Stated task: Each line of the data that includes the string "wide" is to be copied out.

Stored items from a collection:
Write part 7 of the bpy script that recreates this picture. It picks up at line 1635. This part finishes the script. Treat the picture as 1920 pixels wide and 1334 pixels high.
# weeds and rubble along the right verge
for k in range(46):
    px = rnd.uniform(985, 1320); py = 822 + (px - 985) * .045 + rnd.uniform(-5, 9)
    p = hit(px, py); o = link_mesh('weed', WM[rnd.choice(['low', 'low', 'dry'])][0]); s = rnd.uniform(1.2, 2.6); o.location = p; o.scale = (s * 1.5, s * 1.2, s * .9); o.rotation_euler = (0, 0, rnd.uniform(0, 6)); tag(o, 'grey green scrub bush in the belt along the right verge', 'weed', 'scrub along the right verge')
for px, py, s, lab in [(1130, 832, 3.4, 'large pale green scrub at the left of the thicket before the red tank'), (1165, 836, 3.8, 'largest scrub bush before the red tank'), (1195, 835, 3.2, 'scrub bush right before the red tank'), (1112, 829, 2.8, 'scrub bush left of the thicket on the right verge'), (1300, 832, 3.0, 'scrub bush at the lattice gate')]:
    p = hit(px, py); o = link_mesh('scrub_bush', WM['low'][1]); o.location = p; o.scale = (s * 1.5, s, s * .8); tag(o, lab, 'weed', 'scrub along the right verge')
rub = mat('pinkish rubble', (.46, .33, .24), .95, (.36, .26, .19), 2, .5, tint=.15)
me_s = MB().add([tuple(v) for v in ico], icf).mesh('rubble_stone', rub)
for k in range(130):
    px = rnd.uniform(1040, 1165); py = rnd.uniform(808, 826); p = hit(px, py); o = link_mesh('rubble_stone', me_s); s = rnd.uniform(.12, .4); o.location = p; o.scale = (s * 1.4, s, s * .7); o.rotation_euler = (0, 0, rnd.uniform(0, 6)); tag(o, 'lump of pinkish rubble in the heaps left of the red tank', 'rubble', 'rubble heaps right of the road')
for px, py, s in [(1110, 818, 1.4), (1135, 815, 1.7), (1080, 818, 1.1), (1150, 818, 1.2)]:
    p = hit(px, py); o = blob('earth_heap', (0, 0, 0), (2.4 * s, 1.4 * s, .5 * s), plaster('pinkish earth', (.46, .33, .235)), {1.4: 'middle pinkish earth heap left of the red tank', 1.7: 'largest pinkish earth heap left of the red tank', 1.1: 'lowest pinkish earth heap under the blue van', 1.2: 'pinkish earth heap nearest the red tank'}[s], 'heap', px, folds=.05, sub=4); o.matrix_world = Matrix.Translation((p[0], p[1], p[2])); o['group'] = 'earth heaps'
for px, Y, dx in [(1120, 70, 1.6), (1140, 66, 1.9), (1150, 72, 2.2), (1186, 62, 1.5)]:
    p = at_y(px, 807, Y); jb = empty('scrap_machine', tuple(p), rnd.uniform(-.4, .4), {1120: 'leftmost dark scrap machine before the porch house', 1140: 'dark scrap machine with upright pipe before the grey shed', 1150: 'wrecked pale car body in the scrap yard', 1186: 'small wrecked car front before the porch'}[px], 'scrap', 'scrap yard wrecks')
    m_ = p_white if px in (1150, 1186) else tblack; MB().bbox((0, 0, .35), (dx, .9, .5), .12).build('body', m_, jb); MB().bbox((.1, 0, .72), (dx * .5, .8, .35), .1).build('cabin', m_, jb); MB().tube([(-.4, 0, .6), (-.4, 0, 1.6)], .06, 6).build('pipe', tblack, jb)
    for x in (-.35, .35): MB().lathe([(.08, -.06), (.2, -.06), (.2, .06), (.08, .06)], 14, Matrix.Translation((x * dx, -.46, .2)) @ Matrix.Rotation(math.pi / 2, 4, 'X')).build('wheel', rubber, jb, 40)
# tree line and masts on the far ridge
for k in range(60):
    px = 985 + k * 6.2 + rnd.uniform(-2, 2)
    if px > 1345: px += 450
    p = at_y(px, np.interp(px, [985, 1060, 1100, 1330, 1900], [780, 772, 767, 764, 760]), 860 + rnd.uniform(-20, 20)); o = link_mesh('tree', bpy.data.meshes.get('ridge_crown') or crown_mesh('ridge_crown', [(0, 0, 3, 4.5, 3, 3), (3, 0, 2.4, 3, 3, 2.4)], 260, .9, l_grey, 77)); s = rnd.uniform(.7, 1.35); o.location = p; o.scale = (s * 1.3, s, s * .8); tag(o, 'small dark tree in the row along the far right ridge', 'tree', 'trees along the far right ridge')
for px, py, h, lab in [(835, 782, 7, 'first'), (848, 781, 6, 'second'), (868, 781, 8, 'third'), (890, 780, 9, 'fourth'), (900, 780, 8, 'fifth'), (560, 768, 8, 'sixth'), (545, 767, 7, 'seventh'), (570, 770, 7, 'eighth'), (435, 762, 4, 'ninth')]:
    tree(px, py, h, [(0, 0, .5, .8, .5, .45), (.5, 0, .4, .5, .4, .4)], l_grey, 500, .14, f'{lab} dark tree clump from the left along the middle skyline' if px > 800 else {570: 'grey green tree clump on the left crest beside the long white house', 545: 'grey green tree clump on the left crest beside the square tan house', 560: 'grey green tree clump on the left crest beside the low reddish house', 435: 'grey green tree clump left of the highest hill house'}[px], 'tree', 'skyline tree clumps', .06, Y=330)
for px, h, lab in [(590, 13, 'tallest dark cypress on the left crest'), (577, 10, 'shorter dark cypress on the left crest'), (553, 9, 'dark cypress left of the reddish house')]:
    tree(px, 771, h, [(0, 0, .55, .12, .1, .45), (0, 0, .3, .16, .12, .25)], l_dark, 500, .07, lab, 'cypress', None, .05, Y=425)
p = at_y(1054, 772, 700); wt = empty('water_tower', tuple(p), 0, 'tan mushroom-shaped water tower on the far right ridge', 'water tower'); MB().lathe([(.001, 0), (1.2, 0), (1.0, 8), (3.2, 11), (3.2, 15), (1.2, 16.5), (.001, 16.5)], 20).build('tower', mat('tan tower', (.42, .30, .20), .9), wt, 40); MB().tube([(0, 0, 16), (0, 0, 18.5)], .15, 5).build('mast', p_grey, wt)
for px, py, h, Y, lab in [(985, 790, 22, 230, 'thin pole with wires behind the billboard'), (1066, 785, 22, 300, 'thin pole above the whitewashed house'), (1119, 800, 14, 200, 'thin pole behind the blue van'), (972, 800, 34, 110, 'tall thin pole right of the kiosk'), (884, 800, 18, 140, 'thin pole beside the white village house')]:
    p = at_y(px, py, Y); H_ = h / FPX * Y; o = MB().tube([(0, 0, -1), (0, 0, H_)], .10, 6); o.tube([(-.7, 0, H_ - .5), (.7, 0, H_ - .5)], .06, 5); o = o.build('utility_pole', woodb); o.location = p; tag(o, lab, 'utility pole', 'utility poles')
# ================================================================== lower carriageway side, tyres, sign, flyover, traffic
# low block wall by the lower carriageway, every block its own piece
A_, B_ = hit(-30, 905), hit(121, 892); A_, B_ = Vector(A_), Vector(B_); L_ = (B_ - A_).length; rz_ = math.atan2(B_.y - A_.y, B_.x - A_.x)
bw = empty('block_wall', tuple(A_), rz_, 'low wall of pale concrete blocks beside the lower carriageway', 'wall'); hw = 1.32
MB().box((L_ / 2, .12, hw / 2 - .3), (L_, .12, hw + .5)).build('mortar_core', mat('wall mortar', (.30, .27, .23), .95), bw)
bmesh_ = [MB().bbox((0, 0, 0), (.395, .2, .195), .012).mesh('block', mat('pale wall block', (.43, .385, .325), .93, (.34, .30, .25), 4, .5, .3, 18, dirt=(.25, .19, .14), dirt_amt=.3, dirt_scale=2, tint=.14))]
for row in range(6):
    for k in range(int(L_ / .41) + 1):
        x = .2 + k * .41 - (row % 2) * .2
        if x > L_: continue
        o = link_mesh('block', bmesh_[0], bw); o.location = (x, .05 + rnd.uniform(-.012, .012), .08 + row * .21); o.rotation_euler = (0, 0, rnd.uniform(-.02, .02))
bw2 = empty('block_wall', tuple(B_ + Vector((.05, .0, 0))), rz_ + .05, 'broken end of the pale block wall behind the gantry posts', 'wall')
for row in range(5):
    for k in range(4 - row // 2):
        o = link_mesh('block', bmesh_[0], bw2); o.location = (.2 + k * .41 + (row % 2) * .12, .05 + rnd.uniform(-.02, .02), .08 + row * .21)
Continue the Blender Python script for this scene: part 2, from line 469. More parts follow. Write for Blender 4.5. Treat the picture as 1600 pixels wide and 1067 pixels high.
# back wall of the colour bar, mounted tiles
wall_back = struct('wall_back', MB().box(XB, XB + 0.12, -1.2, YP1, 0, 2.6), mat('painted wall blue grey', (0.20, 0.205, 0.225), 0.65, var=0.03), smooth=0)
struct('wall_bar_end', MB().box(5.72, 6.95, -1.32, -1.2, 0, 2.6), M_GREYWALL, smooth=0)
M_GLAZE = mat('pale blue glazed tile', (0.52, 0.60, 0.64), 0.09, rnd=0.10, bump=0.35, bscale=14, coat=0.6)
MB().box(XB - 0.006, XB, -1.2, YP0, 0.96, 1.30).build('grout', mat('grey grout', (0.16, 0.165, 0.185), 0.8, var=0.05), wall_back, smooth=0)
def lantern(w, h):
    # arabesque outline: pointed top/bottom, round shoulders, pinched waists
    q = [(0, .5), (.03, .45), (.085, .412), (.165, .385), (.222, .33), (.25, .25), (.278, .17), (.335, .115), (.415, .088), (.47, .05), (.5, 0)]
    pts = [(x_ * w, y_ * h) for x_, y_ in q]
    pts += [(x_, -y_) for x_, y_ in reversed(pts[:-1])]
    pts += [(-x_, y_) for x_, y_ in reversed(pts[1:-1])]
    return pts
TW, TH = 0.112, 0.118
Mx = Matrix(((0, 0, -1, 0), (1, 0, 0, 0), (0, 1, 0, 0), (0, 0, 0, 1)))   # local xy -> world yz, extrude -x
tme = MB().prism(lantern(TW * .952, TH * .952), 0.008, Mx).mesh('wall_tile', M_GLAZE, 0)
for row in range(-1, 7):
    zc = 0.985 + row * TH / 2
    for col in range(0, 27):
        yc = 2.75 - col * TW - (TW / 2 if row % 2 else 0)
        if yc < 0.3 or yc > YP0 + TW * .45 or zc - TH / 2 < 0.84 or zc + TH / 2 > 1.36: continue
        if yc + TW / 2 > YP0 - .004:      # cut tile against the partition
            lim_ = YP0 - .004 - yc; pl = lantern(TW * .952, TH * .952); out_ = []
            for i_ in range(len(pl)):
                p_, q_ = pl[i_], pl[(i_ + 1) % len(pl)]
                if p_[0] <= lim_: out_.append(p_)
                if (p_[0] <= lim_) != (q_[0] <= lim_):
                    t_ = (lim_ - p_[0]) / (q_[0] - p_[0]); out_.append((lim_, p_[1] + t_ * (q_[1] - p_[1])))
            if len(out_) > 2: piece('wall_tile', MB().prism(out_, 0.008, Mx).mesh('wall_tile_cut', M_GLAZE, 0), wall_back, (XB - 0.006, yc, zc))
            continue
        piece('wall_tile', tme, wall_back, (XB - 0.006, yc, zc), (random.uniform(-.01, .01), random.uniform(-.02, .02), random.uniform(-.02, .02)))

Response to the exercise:
Write part 7 of the bpy script that recreates this picture. It picks up at line 1635. This part finishes the script. Treat the picture as 1920 pixels wide and 1334 pixels high.
Continue the Blender Python script for this scene: part 2, from line 469. More parts follow. Write for Blender 4.5. Treat the picture as 1600 pixels wide and 1067 pixels high.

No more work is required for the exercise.